SOME local research institutes say the interventions undertaken by the Bank of Zambia (BoZ) is anticipated to contribute to a further reduction in interest rates, hovering around 25 percent and 38 percent.

Last week, the central bank reduced the policy rate from 12.5 percent to 11 percent and further stated that statutory reserve ratios have also been reduced from 12.5 percent to 9.5 percent.

Both Zambia Institute for Policy Analysis (ZIPAR) and Policy Monitoring and Research Centre (PMRC) noted that the reduction will have a positive impact on the economy.
ZIPAR senior research fellow Caeser Cheelo said the recent policy decision to further relax monetary policy through various revisions is positive.
“With general improvements in the economy, particularly in mining and construction, more affordable liquidity or credit to the private sector can be expected.
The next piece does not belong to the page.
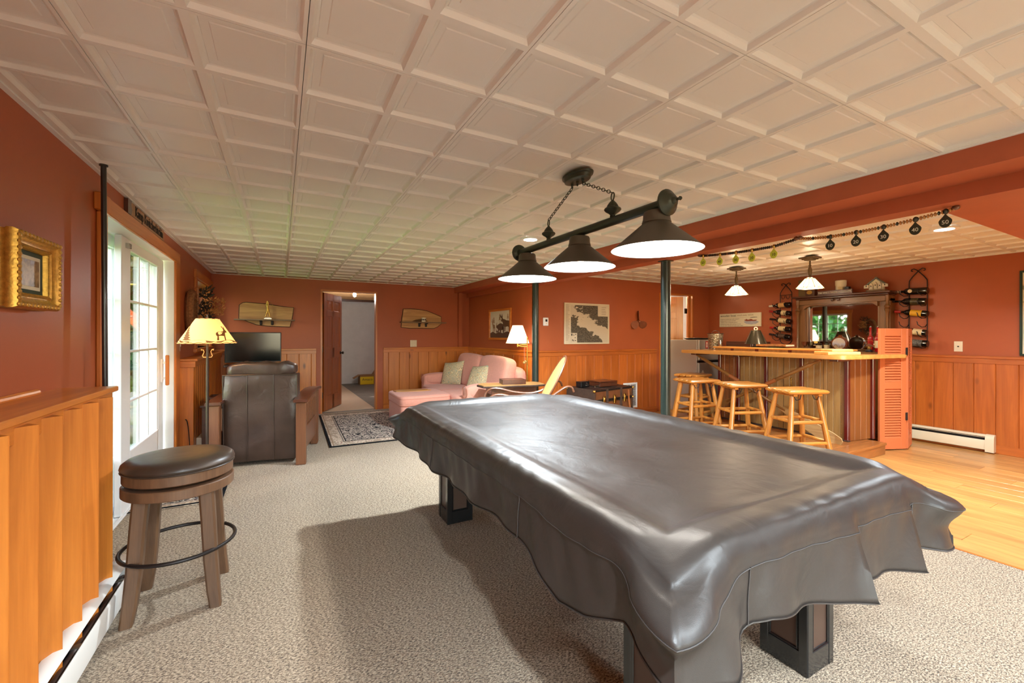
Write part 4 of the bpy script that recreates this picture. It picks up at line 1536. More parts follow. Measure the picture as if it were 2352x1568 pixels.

“I am cautiously optimistic the monetary policy stance will spur private sector lending, bolster productivity, and encourage real gross domestic growth, but the downside risks on the fiscal side cannot be ignored,” Mr Cheelo said in an emailed response last week.
He said the cautious relaxing of monetary policy has also stabilised the Kwacha.
Mr Cheelo also said the currency appreciation and single-digit inflation are likely to inspire the private sector and foreign investors to gain confidence as well as increase their participation in the economy at predictable and more affordable prices.
Currently, the Kwacha is trading in the range of K8.90 while inflation is at 6.6 percent.
And in a statement, PMRC executive director Bernadette Deka said the reduction in the monetary policy rate has the potential to change short-term interest rates and influence a level of economic growth.
Ms Deka said although a low policy rate signifies economic growth, it may lead to slight but minimal increases in inflation in some cases.
“It is hoped that continued implementation of monetary policy by the BoZ will eventually reduce the prevailing high real lending rates, increase growth in credit to the private sector, increase economic growth and further stabilise the financial sector,” she said.